Chaos um StVO: Welcher Bußgeldkatalog gilt?

Formalien haben ihre Gräuel, erweisen sich aber auch als günstig. Autofahrer profitieren derzeit davon, dass sich der Bußgeldkatalog, der am 28. April 2020 in Kraft getreten war, wegen eines schlichten Formfehlers als nichtig erwiesen hat. Als ob dem noch nicht genug wäre. Wegen der gleichen Formfrage steht jetzt auch noch zur Debatte, ob Änderungen der Straßenverkehrsordnung von 2009 und 2013 ebenfalls genau den gleichen Formfehler enthalten und deshalb nichtig sein könnten. Als Autofahrer müssen Sie sich jetzt die Frage stellen: Welcher Bußgeldkatalog gilt eigentlich aktuell?

Was ist der Stein des Anstoßes?

Die zur Debatte stehenden Verordnungen, mit denen die Straßenverkehrsordnung geändert werden sollte, missachten das verfassungsrechtlich gebotene Zitiergebot. Will der Gesetzgeber eine Verordnung erlassen, verpflichten Art. 80 Grundgesetz (GG) und speziell § 26a Straßenverkehrsgesetz (StVG) den Gesetzgeber, die Rechtsgrundlage in der Verordnung anzugeben. Genau daran fehlt es in den Verordnungen zur Änderung der Straßenverkehrsordnung. Das Justizministerium Baden-Württemberg hat die Landes- und Bundesverkehrsministeriums darauf aufmerksam gemacht, dass wegen dieses Formfehlers auch die Änderungen der Straßenverkehrsordnung von 2009 und 2013 Zitierfehler enthalten und deshalb nichtig sein könnten.

Warum ist nach wie vor alles im Dunkeln?

Eigentlich wäre es für den Gesetzgeber ein leichtes, einen Formfehler zu bereinigen. Genau darum geht es. Der Bundesrat, der über einen Kompromiss zur Änderung der aktuellen Straßenverkehrsordnung entscheiden muss, hatte am 18. September 2020 keine Entscheidung treffen können, weil die Partei der Grünen sich weigerte, einer Kompromisslösung zuzustimmen. Maßgeblich ging es dabei um die in der Novelle vom April 2020 vorgesehenen strengeren Geschwindigkeitsbegrenzungen und die damit verbundenen Fahrverbote für Autofahrer. Da eine Einigung nicht zustande kam, ist nach wie vor offen, in welcher Fassung die Straßenverkehrsordnung aktuell gültig ist.
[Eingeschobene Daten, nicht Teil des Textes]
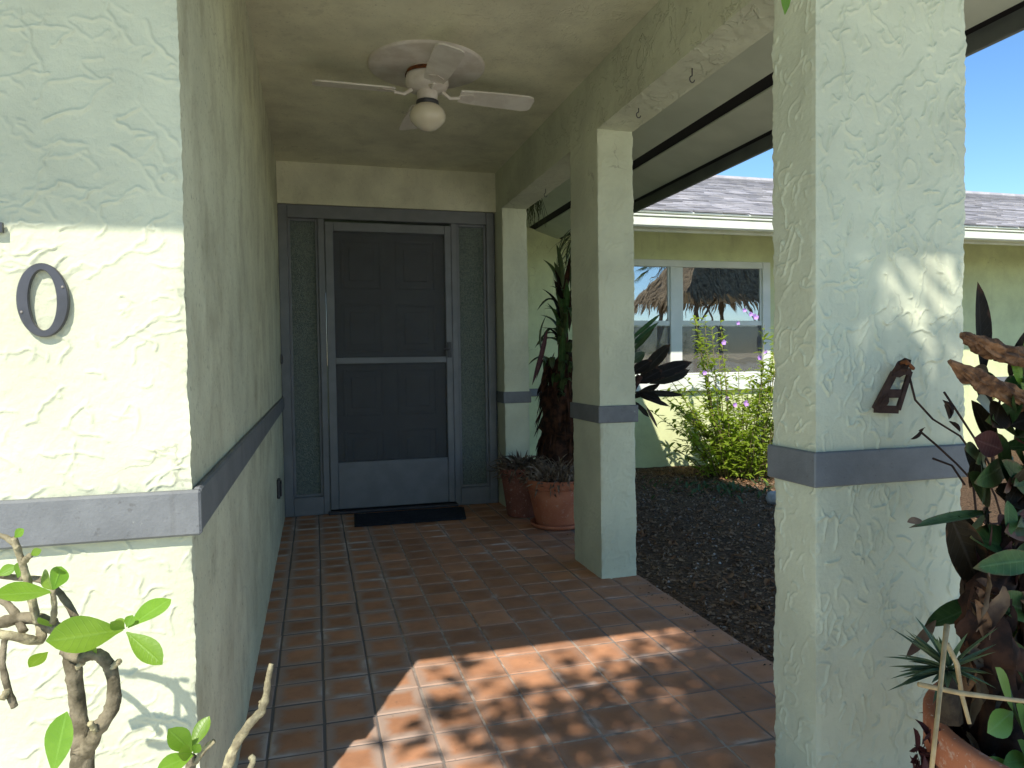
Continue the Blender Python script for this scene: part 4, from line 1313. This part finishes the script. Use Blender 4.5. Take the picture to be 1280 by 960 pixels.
# ------------------------------------------------------------------ pot and plants before the front pillar
RX, RYc, RR = at(1364, 908, .83).x, .83, .232
rp = pot("terracotta_pot", RX, RYc, ZG, at(1364, 908, .83).z - .01 - ZG, .155, RR, M_POT3, "large terracotta pot in the lower right corner, before the front pillar", .07, None, 56)
cs = at(1186, 838, .88)
sk = thing("spiky_succulent", "spiky green succulent at the left rim of the corner pot", "plant", (cs.x, cs.y, .3))
for i in range(46):
    a = random.uniform(PI * .55, PI * 1.5) if i % 3 else random.uniform(0, 2 * PI)
    el = random.uniform(-.25, 1.15); L = random.uniform(.06, .115)
    d = Vector((math.cos(a) * math.cos(el), math.sin(a) * math.cos(el) * .8, math.sin(el))) * L
    if (cs + d).y > 1.33: d.y = 1.33 - cs.y
    lb = MB().leaf(cs + d * .06, cs + d, .0105, sag=random.uniform(-.05, .15), fold=.35, n=5, shape=.25)
    part("leaf", lb, M_SPIKE, sk, True)
part("crown", MB().tube([(cs.x, cs.y, cs.z - .08), (cs.x, cs.y, cs.z)], [.02, .012], 8), M_SOIL, sk, True)


def stalk(pts, r, label, mat=M_STRAW, name="dried_stalk"):
    return solo(name, MB().tube(pts, r, 7, True, .12), mat, label, "stalk", True)


stalk([at(1184, 782, .82), at(1180, 815, .80), at(1172, 895, .74), at(1164, 968, .72)], [.0044, .0036, .003, .003], "straw coloured dried stalk hanging upright over the corner pot rim")
stalk([at(1184, 805, .83), at(1196, 830, .83), at(1202, 868, .82), at(1212, 905, .80)], [.0035, .0035, .0035, .003], "bent straw coloured stalk stuck in the corner pot soil")
stalk([at(1148, 855, .80), at(1200, 866, .78), at(1262, 874, .76), at(1310, 880, .76)], [.0036, .0036, .003, .003], "straw coloured stalk lying across the corner pot")
pz_soil = at(1364, 908, .83).z - .075
mb = MB()
for i in range(170):
    a = random.uniform(0, 2 * PI); r = RR * .82 * math.sqrt(random.random())
    b = Vector((RX + r * math.cos(a), RYc + r * math.sin(a), pz_soil))
    L = random.uniform(.03, .10); a2 = random.uniform(0, 2 * PI)
    mb.leaf(b, b + Vector((math.cos(a2) * L, math.sin(a2) * L, random.uniform(0, .05))), random.uniform(.004, .012), sag=.3, fold=.4, n=4, twist=random.uniform(-2, 2))
solo("dry_litter", mb, M_DRYG, "dry leaf litter lying on the soil of the corner pot", "plant litter", kind="stuff")
mb = MB()
for i in range(60):
    p = at(1155 + random.uniform(-14, 22), 948 + random.uniform(-24, 40), .97 + random.uniform(-.05, .08)); a2 = random.uniform(0, 2 * PI); L = random.uniform(.03, .09)
    mb.leaf(p, p + Vector((math.cos(a2) * L * .6, random.uniform(-.02, .02), math.sin(a2) * L)), random.uniform(.006, .016), up=(0, -1, 0), fold=.4, n=4, sag=.3, twist=random.uniform(-2, 2))
mb.tube([(1.02, 1.0, ZG), (1.01, 1.0, .0), at(1150, 960, .98)], [.012, .01, .006], 6)
solo("dried_plant", mb, M_LEAFRED, "shrivelled maroon plant squeezed between the corner pot and the pillar", "plant")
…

Die Regierungsparteien hatten immerhin einen Kompromiss vorgeschlagen. Danach sollten Fahrverbote erst bei Geschwindigkeitsübertretungen von mehr als 21 km/h innerorts und 26 km/h außerorts bei einmaligen Verstößen verhängt werden, wenn sie in besonders sensiblen Bereichen wie vor Kindergärten oder in Baustellen erfolgten. Im Übrigen sollte eine Warnschussregelung gelten, nach der das Fahrverbot erst bei der zweiten Ordnungswidrigkeit verhängt werden sollte. Dieser Kompromissvorschlag fand im Bundesrat wegen der Weigerung der Grünen keine Mehrheit.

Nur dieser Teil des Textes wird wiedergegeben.